CYCLING plans for the key Oxford North development are not good enough, according to a city group.

Cyclox said the project – which could include 480 homes and bring 4,500 new jobs to North Oxford – ‘pursues what is an obsolete approach to national guidance’.

It added that while developers want to encourage cycling on the new project, it ‘fears the desirability of cycling provisions fall short of the “enabling use” designs which are necessary’.

Thomas White Oxford (TWO) wants to build Oxford North on land between the A34 and Cutteslowe and Pear Tree roundabouts, inevitably meaning changes to the A40 and A44.

But Cyclox said the changes to the A40 and A44, ‘whilst welcome’, would not ‘deliver enabling cycling routes’.

It is thought the plan will be decided by Oxford city councillors over the summer.

TWO has suggested cycle lanes are coloured blue – which Cyclox said is an ‘interesting if unusual’ suggestion.
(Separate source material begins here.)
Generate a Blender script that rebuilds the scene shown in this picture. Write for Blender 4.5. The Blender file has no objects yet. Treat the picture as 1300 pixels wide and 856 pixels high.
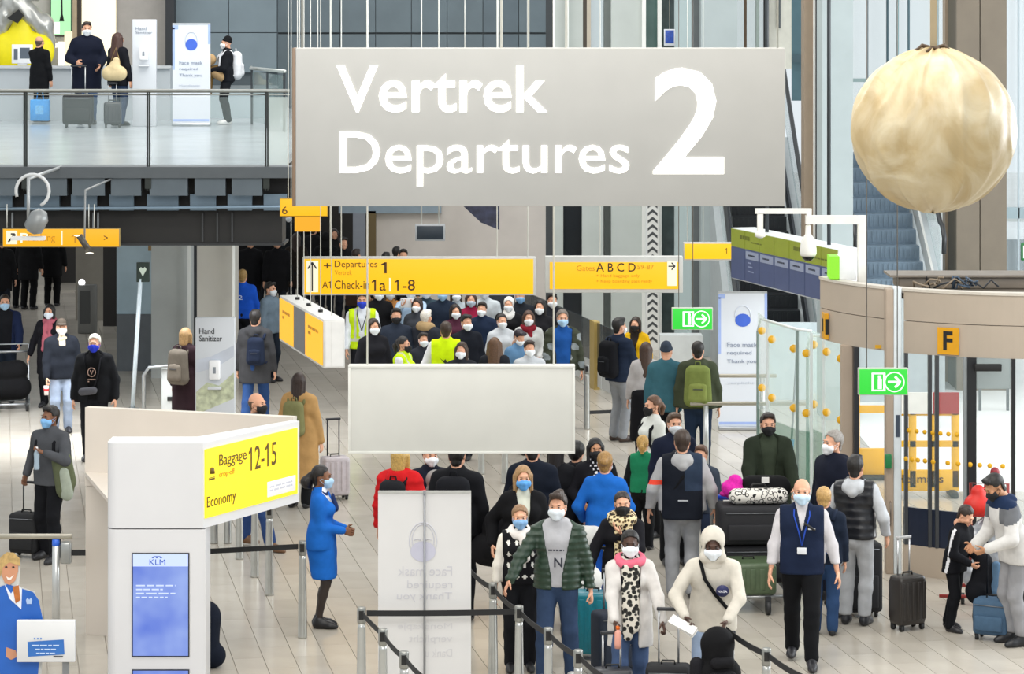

Oxfordshire County Council has coloured its cycle lanes green and an ‘unsatisfactory’ buff colour on its £14.5m Access to Headington project, Cyclox said.

The group says it has to object to the proposals.

It adds that is not because of the colour of the lane itself but because ‘there is no certainty the colour proposed will be implemented or maintained in the future’.

In documents submitted in March, TWO said it was still unsure how many affordable homes would be built at the new development.

It has already been backed with £10m of Government money, which has been approved by Oxford City Council.

Previously TWO said it wanted to build at least 120 affordable homes but a ‘barrier’ was the cost of infrastructure it would need to pay for.

Thames Valley Police has also submitted concerns to TWO’s planning application on the city council’s planning portal.

It said TWO’s plans have adopted ‘very little’ of the force’s previous advice over the development’s design.

While it added the designers had ‘very little contact’ with police over recent months ‘following brief initial communications’.

The force added low level lighting should be avoided because it ‘creates hiding places’.